Program windows turn gray and then go back to normal again

I installed Ubuntu 14.04 on a Toshiba C50D-A-133 laptop. After installation I opened a terminal, and ran sudo apt-get install with some packages. I remember PlayOnLinux , GIMP, etc.

While the packages were being installed I started Empathy to enter the access data from my jabber account. In the shell window I saw that the Windows fonts were unpacking. Empathy fades to gray, and after 1 or 2 seconds it goes back to normal, and I could enter the jabber account information. At the shell windows apt-get was unpacking the next packages. Then after this a window with an update notification appears. I chose there preferences, and I unmarked the checkboxes there. After closing, the windows turned gray too for about 1 or 2 seconds, then the notification "no updates needed" appears.
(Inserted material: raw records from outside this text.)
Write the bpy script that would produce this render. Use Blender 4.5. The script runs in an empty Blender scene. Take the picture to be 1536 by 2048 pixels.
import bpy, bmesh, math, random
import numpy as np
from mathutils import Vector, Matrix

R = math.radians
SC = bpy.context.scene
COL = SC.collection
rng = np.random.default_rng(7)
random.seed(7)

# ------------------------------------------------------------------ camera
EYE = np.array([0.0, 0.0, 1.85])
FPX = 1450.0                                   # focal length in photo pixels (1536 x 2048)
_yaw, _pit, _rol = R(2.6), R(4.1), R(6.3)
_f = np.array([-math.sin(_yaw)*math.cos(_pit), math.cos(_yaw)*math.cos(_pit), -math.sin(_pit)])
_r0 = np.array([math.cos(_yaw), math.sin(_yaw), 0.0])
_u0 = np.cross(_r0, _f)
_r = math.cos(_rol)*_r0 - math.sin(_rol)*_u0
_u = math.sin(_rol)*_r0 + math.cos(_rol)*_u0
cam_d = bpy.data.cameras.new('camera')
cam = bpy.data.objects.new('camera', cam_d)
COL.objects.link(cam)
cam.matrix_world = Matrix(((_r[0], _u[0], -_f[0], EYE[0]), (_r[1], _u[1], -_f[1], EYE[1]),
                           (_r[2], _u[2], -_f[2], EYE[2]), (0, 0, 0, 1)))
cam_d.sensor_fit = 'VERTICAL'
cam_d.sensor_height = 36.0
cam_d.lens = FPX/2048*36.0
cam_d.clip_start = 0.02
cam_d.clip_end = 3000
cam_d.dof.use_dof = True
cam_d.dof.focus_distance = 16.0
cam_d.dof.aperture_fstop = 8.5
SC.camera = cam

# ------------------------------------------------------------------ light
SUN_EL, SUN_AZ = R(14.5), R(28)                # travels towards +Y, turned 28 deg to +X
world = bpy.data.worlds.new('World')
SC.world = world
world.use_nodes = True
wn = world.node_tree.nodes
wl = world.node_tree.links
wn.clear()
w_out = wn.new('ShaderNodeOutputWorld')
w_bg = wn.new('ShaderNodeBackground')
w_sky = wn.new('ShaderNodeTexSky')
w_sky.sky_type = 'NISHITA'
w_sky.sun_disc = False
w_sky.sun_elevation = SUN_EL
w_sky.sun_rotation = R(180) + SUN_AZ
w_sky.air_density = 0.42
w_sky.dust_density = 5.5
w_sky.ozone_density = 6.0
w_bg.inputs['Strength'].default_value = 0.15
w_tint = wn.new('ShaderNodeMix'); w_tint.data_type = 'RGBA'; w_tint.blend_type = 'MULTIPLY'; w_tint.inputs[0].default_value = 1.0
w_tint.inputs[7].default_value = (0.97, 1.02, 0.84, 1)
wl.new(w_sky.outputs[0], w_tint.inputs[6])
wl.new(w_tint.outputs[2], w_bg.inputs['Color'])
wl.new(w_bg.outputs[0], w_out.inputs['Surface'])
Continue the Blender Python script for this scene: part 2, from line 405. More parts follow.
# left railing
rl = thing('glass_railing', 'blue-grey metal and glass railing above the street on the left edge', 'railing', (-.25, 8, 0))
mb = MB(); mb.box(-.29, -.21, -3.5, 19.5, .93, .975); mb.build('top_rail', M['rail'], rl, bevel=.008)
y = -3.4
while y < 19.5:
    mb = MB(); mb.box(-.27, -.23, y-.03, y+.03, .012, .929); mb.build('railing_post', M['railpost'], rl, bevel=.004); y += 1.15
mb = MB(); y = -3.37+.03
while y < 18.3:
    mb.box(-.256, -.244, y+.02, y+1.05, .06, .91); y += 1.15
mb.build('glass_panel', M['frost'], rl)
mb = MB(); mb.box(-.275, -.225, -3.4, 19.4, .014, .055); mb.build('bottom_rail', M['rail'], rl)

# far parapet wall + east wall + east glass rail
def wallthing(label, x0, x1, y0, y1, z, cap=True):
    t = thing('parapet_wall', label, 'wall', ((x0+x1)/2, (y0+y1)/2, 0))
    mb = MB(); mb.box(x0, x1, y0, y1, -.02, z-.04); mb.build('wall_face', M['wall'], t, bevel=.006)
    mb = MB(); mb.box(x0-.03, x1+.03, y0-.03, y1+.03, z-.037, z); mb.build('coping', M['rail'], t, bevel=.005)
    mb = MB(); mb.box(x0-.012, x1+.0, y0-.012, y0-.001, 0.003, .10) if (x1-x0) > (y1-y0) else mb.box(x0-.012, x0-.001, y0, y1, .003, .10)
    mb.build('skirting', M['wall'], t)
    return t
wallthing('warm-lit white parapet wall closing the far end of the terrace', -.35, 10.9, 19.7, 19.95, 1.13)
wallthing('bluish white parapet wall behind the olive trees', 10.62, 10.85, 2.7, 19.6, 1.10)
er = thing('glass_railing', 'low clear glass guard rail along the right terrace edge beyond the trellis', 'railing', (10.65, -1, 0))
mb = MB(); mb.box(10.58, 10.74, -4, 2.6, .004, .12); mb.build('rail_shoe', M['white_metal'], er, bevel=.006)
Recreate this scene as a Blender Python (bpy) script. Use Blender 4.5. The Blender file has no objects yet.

I think that the windows became unresponsive because the system was busy. Is this correct or could something be damaged or wrong with my system? No program crashed or was aborted, only turned gray for a second, and then ran normally.


The Toshiba C50D-A-133 laptop has an AMD E1-210 which only runs at 1GHz, not that great by modern standards. It is normal with a laptop with a slow CPU like that for the Ubuntu Software Center window to dim to gray when there are multiple packages queued up waiting to be installed. An application window turns gray when the processor is busy and the application is waiting for the processor to respond, and then after some time has elapsed, it times out and the window dims. A gray window caused by a timeout that dims and then goes back to normal won't cause any damage to your system.

There is something that you can do about it. If you find the gray-looking window in the Ubuntu software Center annoying, you can install multiple packages from the terminal using a single command of the form:

sudo apt-get install first-package second-package other-packages  

...where you substitute the package names of the packages in the command with a space between each package name. If you install packages from the terminal, the terminal window will never turn gray and you will not have any problem with the window freezing, forcing you to force quit the Ubuntu Software Center and then try to install some packages that were at the end of the queue again. This is sometimes necessary, because when you force quit the Ubuntu Software Center the Ubuntu Software Center sometimes removes packages that have not started being installed from the queue, so you have to search for those packages and click the Install button to install them a second time.

Once you get past the obstacle of updating your system and installing packages, you should expect to have fewer problems with applications windows dimming to a gray screen or not responding. On a laptop with a slow processor like yours, you may find it necessary when using GIMP to save your image in the middle of the job, close GIMP and then reopen the saved image in GIMP and continue the image editing from where you left off. Another tip for preventing application windows from getting gray screens is to avoid multitasking other applications when running a processor-intensive task.


This may have more to do with available RAM than with CPU. I get this problem frequently in virtual machines which have lots of CPU (I may not be running much of anything else) but sharply constrained RAM allotment. I agree with the prior observations, however, that multitasking a lot of processes at once, especially when one or more of them requires a lot of resources, is the main trigger of this grey-out behavior. It will cause a lot of virtual memory swapping. (That said, if you have a slow CPU that might also cause this problem, even if low RAM does, as well.)